Che l’accorpamento, già attuato da un decennio a questa parte, risponda a un’ottica di risparmio è fuor di dubbio. Questa volta a rimetterci nell’immediato sono i dirigenti scolastici e i direttori amministrativi. Ma in pericolo potrebbe esserci circa un migliaio di posti Ata, a livello nazionale, tra assistenti amministrativi e collaboratori, in base alle attuali tabelle ministeriali. «Intanto – spiega Molino – si deve fare una distinzione tra aggregazione e fusione, perché con la prima si unisce una scuola sotto-dimensionata, che perde l’autonomia, a una normo-dimensionata; con la seconda si fondono tra loro due istituti entrambi sotto-dimensionati, con la creazione di una terza realtà scolastica. Per i dirigenti, si procede per graduatorie di anzianità. Anche se si sta ventilando l’ipotesi di pensionamento coatto per quei presidi costretti comunque a perdere la sede. È necessario trovare un equilibrio tra i diritti soggettivi e quelli dell’istituzione scolastica. A mio avviso, il criterio dei mille alunni per istituzione scolastica è condivisibile, per ragioni di pubblica utilità. Che senso ha tenere in piedi, in termini di burocrazia e costi, scuole con 200 alunni, con poco personale all’interno e tutto un fiorire di spezzoni orari? È vero che nessuno auspica la soppressione dei plessi, ma se questi ultimi non sono strutturalmente adatti sul piano dei servizi e della sicurezza ad accogliere delle scuole moderne, perché non puntare anche su un trasferimento degli studenti, attraverso un servizio di trasporto, su sedi vicine e più adeguate? Per non parlare del fatto che con la logica dei grandi numeri ci si guadagna sotto tanti punti di vista, anche di gestione. Sui grandi numeri è possibile ammortizzare anche personale amministrativo non sufficientemente specializzato e lo stesso vale anche per i docenti. Insomma, una scuola con soli 200 alunni, giusto per fare un esempio, ha diritto a un solo assistente amministrativo – oltre al Dsga – e se questo non è adeguatamente pratico di computer, come è possibile che l’amministrazione di una scuola possa funzionare al meglio? Se si hanno più assistenti è possibile reperire competenze e specializzazioni diverse. Sono casi limite, ma non del tutto peregrini. Non è giusto ridurre tutto alle cifre, ma salvo le dovute eccezioni, sono le scuole più numerose quelle che funzionano meglio. È chiaro tuttavia che, a mio avviso, la soglia dei 1200 non debba essere superata».

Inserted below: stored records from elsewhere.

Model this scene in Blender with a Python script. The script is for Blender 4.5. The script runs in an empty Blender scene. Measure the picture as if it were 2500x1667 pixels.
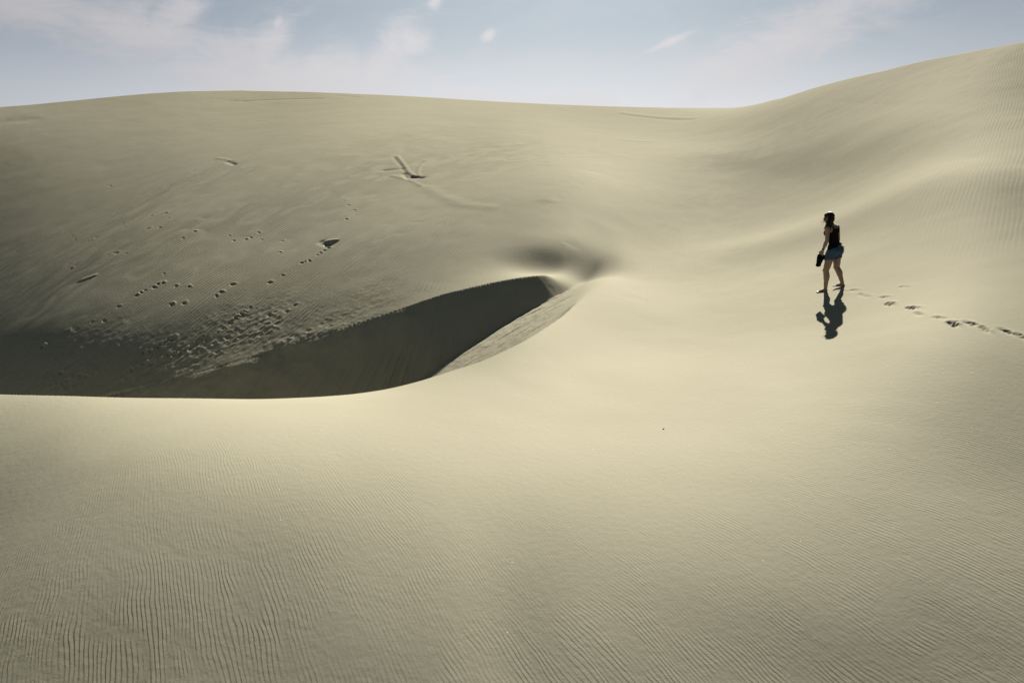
import bpy, bmesh, math, random
import numpy as np
from mathutils import Vector, Matrix
R = math.radians
# ------------------------------------------------------------------ camera
PITCH = R(12); FOC = 1944.0; CU, CV = 1250.0, 833.5        # picture measures on the 2500 x 1667 photograph
scn = bpy.context.scene
col = scn.collection
cd = bpy.data.cameras.new('camera'); cam = bpy.data.objects.new('camera', cd); col.objects.link(cam)
cd.sensor_width = 36; cd.lens = 36*FOC/2500; cd.clip_end = 20000; cd.clip_start = .1
cam.location = (0, 0, 0); cam.rotation_euler = (R(90)-PITCH, 0, 0)
scn.camera = cam
# ------------------------------------------------------------------ light
SUN_E, SUN_A = R(31), R(18)                                # elevation; azimuth clockwise from +Y
scn.view_settings.view_transform = 'Standard'; scn.view_settings.look = 'None'
scn.view_settings.gamma = 1; scn.view_settings.use_curve_mapping = False
scn.view_settings.exposure = 1.44
sd = bpy.data.lights.new('sun', 'SUN'); sd.energy = 5.0; sd.angle = R(.5); sd.color = (1, .965, .90)
sun = bpy.data.objects.new('sun', sd); col.objects.link(sun)
S = Vector((math.sin(SUN_A)*math.cos(SUN_E), math.cos(SUN_A)*math.cos(SUN_E), math.sin(SUN_E)))
sun.rotation_euler = S.to_track_quat('Z', 'Y').to_euler(); sun.location = (20, 60, 50)
W = bpy.data.worlds.new('World'); scn.world = W; W.use_nodes = True
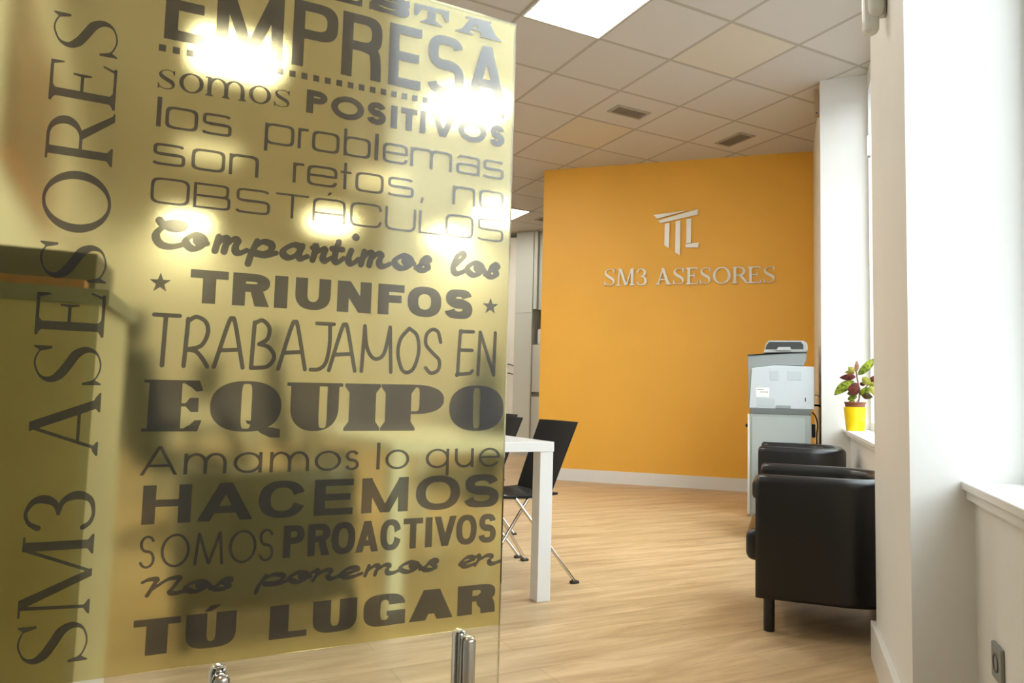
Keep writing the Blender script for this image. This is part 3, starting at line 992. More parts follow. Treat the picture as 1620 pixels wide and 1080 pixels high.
SCRIPT = {
    'o': [[(.78, .92), (.48, 1.0), (.14, .68), (.10, .30), (.40, .0), (.76, .14), (.95, .52), (.84, .84), (.62, .80), (.62, .52), (.85, .40), (1.08, .46)]],
    'm': [[(.16, 1.02), (.05, .0)], [(.10, .45), (.30, .95), (.43, .88), (.38, .42), (.34, .0)], [(.40, .5), (.62, .95), (.76, .85), (.70, .40), (.73, .06), (.88, .02), (1.08, .25)]],
    'n': [[(.0, .85), (.20, 1.0), (.17, .55), (.05, .0)], [(.15, .5), (.5, .97), (.70, .85), (.60, .30), (.74, .02), (1.08, .25)]],
    'p': [[(.34, 1.0), (.14, .1), (.02, -.72)], [(.26, .6), (.55, .98), (.88, .88), (.90, .48), (.62, .12), (.32, .10), (.7, .0), (1.10, .25)]],
    'a': [[(.88, .85), (.55, 1.0), (.15, .62), (.10, .22), (.34, .0), (.66, .25), (.92, .95)], [(.92, .98), (.78, .32), (.86, .02), (1.15, .22)]],
    'r': [[(.08, .92), (.28, 1.02), (.20, .4), (.12, .0)], [(.22, .5), (.55, .80), (.80, .85), (.70, .25), (.84, .02), (1.15, .25)]],
    't': [[(.62, 1.55), (.35, .55), (.36, .08), (.65, .02), (1.08, .35)], [(.10, 1.0), (.95, 1.0)]],
    'i': [[(.45, 1.0), (.22, .35), (.36, .02), (.70, .05), (1.12, .4)]],
    's': [[(-.05, .12), (.30, .40), (.50, .88), (.74, 1.02), (.92, .86), (.74, .66)], [(.56, .78), (.76, .48), (.84, .20), (.60, .0), (.28, .02), (.14, .14)]],
    'l': [[(.10, .45), (.55, .95), (.90, 1.45), (.78, 1.68), (.45, 1.45), (.16, .62), (.20, .12), (.50, .0), (1.08, .3)]],
    'e': [[(.0, .25), (.45, .45), (.86, .72), (.74, .98), (.42, .94), (.12, .48), (.24, .06), (.58, .0), (1.08, .28)]],
    'C': [[(.12, 1.75), (.22, 1.52)], [(.22, 1.45), (.5, 1.68), (.90, 1.62), (.92, 1.32), (.60, 1.26), (.35, 1.40)], [(.45, 1.55), (.12, 1.10), (.02, .60), (.2, .10), (.60, .0), (1.15, .35)]],
    'N': [[(.02, 1.42), (.16, 1.66), (.34, 1.60), (.28, 1.0), (.14, .0)], [(.26, .65), (.62, 1.52), (.88, 1.55), (.80, .9), (.68, .22), (.80, .0), (1.10, .20)]],
}
_gc = {}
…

Gli organici dei docenti – fermo restando che questi ultimi dipendono dalle iscrizioni effettive, e non verificandosi chiusura di plessi – dovrebbero rimanere invariati. Gli organici delle scuole accorpate potrebbero restare separati o congiungersi, a seconda del tipo di dimensionamento: nel secondo caso si creerebbero delle graduatorie interne di anzianità di servizio.
Il problema è che da un paio d’anni a questa parte, a prescindere dal dimensionamento – piuttosto per i tagli, la contrazione delle cattedre e l’aumento degli alunni per classe – si verifica sempre più spesso il problema dei perdenti posto e dei ricollocamenti.

«Per gli Ata il discorso è diverso – continua Molino – sia in relazione al dimensionamento sia indipendentemente da esso. Perché nella scuola di base, i collaboratori, ad esempio, anche oltre i 1200 non possono andare oltre i tredici. Un numero effettivamente esiguo, specie considerando il fatto che negli istituti comprensivi l’utenza è composta da bambini. Le scuole secondarie hanno diritto, invece, a un organico Ata maggiore, in presenza di oltre i 1200 alunni. E comunque le incongruenze, in generale, sono relative anche all’organico di sostegno e all’organico funzionale. Materie su cui il ministro dovrebbe seriamente intervenire».